The most striking continuity is in the bureaucratic battles on Middle Eastern issues. Though far tamer in the Kennedy administration than those we see today, Bass suggests that they were decisive in changing the direction of the U.S.-Israel relationship. This is one area in which I would have liked to see additional discussion in the book: Why the change in the Defense Department attitudes from the Eisenhower administration? Was it only the change of personalities, as Bass suggests? Would that explain why later in the Nixon and Carter administrations the Defense Department was more skeptical of the relationship with Israel? Or, were there other factors at play, like greater preoccupation with the “Arab cold war” at the Defense Department — given relations with the Saudis — than at the State Department? How might that have affected bureaucratic perspectives later on?

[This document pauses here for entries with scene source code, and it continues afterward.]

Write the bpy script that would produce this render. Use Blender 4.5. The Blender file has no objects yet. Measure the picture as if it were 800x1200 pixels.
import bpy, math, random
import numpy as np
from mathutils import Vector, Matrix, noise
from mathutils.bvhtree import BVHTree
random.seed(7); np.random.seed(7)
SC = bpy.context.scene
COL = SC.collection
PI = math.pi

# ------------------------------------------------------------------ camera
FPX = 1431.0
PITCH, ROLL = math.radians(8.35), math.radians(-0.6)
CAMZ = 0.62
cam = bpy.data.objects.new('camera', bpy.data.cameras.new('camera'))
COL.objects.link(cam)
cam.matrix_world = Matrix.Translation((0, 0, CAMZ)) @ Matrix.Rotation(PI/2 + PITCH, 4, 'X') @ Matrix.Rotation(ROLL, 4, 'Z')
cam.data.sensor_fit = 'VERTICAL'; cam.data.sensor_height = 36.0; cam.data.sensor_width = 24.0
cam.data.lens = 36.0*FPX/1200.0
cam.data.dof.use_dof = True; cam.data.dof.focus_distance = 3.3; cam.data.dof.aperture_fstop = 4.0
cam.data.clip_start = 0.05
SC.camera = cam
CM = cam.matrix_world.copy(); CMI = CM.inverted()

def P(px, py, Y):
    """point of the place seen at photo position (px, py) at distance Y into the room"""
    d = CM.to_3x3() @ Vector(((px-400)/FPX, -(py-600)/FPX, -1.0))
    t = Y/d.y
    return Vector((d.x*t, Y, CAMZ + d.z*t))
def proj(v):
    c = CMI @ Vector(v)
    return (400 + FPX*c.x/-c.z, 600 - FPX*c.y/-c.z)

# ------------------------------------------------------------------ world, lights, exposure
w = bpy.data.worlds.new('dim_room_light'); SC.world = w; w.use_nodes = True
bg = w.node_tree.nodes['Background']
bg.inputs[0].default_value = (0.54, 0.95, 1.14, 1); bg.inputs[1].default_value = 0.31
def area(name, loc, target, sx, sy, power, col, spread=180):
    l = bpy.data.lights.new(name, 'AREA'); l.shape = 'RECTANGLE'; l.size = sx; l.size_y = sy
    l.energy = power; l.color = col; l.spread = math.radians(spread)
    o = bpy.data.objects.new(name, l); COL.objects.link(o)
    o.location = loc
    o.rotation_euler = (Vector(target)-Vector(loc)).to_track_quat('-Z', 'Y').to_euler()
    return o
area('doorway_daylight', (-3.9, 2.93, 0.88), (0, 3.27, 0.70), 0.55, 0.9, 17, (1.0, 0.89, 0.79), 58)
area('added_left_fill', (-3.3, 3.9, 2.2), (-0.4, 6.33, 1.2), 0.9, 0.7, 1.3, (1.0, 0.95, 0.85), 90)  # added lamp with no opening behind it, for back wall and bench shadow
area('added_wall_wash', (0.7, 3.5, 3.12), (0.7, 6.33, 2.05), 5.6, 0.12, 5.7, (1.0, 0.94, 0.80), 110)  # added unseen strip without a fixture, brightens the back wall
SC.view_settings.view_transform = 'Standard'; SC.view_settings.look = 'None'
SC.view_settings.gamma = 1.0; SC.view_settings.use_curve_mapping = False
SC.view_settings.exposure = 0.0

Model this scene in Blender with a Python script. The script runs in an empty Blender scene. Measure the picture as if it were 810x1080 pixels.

While interesting for enhancing our understanding of the roots of bureaucratic dissonance on the Middle East, Bass can hardly be faulted for not delving deeper into these questions. He has written a superb book — one that a scholarly and more general audience will find fascinating and useful for understanding some of today’s realities.
Ambassador Dennis Ross, the director and Ziegler distinguished fellow at the Washington Institute for Near East Policy, was President Clinton’s envoy to the Middle East and the head of the policy planning staff in the first Bush administration.